Set exercise: In the listing below, locate the line with "What Blender Python" and the line with "S.camera = cam", then output both and everything between them exactly, minus any pictures.

## Start Data to use

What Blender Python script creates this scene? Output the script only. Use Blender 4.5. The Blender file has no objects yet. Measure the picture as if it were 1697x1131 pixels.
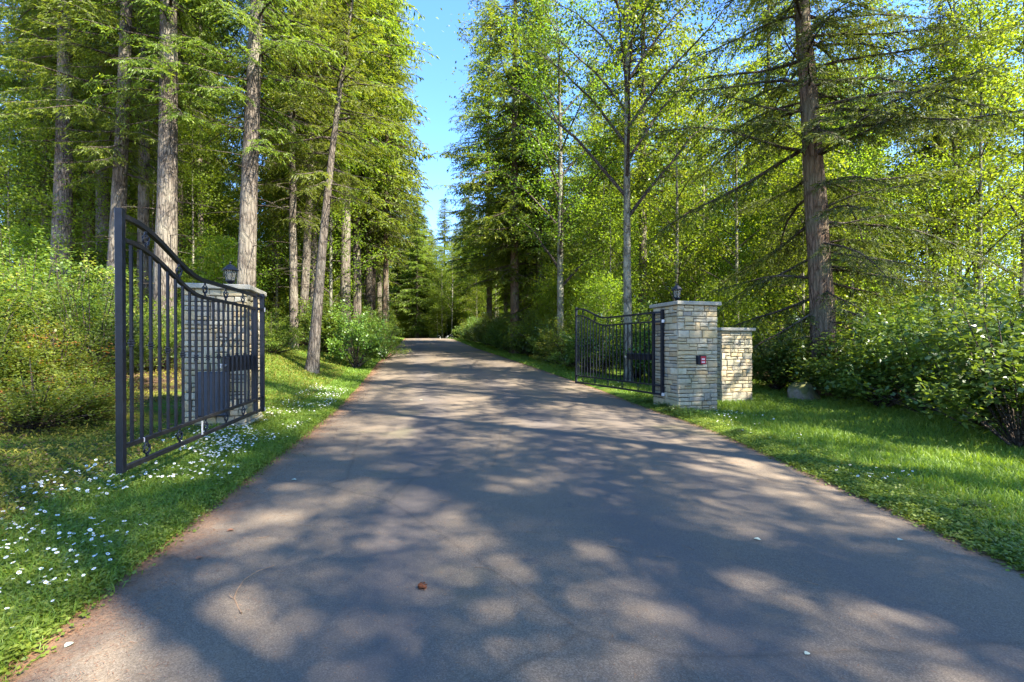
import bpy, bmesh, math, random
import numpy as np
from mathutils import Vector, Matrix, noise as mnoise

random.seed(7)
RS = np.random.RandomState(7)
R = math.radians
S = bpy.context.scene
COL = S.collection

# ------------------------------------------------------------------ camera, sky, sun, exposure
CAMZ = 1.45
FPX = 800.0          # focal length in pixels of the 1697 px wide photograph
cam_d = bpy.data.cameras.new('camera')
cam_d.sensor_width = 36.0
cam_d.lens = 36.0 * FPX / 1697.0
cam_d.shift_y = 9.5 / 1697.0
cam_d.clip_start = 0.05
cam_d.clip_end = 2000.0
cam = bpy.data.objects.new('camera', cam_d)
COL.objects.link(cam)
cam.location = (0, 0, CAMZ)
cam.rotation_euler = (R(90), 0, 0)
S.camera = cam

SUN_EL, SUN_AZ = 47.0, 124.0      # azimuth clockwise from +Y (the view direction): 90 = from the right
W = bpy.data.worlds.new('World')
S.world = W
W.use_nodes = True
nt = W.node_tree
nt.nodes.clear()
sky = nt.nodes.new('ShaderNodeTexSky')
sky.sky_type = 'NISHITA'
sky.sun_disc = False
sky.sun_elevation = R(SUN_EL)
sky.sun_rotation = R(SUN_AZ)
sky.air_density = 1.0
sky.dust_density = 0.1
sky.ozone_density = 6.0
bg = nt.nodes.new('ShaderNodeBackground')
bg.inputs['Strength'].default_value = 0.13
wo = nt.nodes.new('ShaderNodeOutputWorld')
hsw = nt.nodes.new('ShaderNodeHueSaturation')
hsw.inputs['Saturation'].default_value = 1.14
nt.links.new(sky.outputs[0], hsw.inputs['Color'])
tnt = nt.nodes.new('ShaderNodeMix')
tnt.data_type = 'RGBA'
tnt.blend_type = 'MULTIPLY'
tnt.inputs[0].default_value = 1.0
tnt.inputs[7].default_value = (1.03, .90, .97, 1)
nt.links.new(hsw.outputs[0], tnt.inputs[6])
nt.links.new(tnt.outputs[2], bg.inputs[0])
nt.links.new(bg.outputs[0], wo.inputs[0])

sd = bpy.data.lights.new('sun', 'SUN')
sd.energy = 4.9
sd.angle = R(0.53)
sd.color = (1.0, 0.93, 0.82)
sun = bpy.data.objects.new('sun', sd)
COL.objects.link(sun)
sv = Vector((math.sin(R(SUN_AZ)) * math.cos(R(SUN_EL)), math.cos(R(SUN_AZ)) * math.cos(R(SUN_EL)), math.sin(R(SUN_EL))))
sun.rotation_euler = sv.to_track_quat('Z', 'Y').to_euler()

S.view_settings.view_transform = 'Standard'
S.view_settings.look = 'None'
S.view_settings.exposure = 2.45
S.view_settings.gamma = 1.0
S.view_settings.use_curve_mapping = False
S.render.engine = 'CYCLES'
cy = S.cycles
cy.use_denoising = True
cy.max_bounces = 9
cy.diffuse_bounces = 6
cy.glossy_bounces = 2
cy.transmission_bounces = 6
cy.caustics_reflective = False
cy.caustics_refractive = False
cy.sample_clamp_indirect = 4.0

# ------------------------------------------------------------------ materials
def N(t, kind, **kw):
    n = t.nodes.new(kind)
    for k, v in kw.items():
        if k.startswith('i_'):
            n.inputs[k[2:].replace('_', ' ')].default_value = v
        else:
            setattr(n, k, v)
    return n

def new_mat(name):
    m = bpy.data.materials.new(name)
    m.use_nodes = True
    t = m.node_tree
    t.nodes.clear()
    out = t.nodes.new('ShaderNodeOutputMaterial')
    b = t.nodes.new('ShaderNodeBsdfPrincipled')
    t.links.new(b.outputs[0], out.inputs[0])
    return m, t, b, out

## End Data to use
## Start Data to use

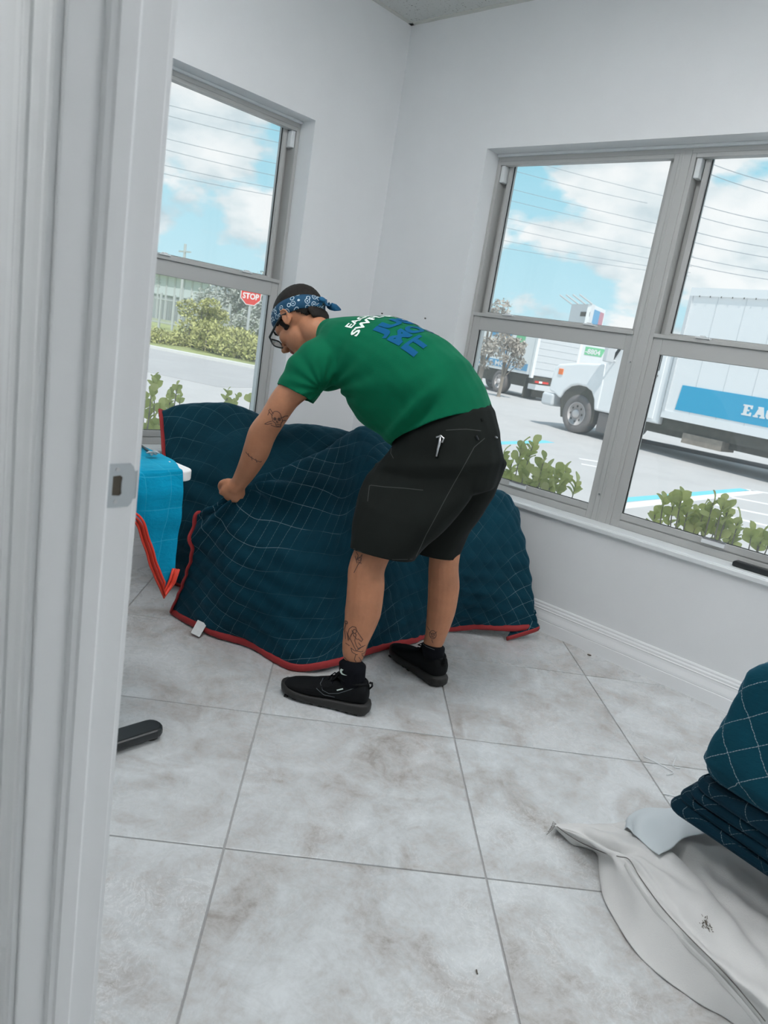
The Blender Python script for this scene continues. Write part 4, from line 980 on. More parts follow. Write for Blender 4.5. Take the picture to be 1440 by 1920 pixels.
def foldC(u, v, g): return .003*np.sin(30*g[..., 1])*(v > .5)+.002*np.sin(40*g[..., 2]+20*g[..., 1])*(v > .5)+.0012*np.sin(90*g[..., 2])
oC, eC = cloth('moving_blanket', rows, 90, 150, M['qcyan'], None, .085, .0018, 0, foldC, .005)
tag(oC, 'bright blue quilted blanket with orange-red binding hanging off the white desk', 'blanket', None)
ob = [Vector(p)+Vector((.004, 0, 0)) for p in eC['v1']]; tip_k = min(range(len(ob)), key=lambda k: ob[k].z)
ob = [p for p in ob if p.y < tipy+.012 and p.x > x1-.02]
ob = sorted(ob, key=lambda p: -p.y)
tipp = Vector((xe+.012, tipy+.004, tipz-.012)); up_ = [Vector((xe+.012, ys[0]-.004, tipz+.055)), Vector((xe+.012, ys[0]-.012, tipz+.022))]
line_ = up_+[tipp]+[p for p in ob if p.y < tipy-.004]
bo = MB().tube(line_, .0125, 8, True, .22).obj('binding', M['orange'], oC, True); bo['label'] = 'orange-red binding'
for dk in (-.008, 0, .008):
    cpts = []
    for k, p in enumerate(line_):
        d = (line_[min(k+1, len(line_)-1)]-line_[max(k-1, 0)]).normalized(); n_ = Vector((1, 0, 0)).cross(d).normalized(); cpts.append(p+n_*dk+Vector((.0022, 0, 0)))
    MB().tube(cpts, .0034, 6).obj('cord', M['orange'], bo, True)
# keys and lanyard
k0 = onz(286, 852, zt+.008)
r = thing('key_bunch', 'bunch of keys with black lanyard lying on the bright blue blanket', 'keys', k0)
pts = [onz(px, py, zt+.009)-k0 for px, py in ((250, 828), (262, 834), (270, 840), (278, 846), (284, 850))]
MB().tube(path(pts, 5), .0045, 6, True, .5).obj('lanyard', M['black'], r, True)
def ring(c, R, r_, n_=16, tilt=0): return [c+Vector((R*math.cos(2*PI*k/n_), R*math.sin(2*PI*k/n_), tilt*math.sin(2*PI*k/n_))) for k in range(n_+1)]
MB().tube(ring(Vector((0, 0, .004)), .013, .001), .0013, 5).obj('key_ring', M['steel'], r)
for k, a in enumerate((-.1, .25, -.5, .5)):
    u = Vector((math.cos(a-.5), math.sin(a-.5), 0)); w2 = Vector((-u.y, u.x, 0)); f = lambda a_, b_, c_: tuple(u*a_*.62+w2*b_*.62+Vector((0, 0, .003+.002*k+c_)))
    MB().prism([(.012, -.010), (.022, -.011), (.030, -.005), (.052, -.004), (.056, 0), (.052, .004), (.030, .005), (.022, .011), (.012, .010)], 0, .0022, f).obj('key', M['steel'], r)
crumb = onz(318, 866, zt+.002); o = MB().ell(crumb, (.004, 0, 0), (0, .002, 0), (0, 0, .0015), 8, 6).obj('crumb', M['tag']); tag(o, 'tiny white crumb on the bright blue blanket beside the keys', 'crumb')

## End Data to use

Correct answer:
What Blender Python script creates this scene? Output the script only. Use Blender 4.5. The Blender file has no objects yet. Measure the picture as if it were 1697x1131 pixels.
import bpy, bmesh, math, random
import numpy as np
from mathutils import Vector, Matrix, noise as mnoise

random.seed(7)
RS = np.random.RandomState(7)
R = math.radians
S = bpy.context.scene
COL = S.collection

# ------------------------------------------------------------------ camera, sky, sun, exposure
CAMZ = 1.45
FPX = 800.0          # focal length in pixels of the 1697 px wide photograph
cam_d = bpy.data.cameras.new('camera')
cam_d.sensor_width = 36.0
cam_d.lens = 36.0 * FPX / 1697.0
cam_d.shift_y = 9.5 / 1697.0
cam_d.clip_start = 0.05
cam_d.clip_end = 2000.0
cam = bpy.data.objects.new('camera', cam_d)
COL.objects.link(cam)
cam.location = (0, 0, CAMZ)
cam.rotation_euler = (R(90), 0, 0)
S.camera = cam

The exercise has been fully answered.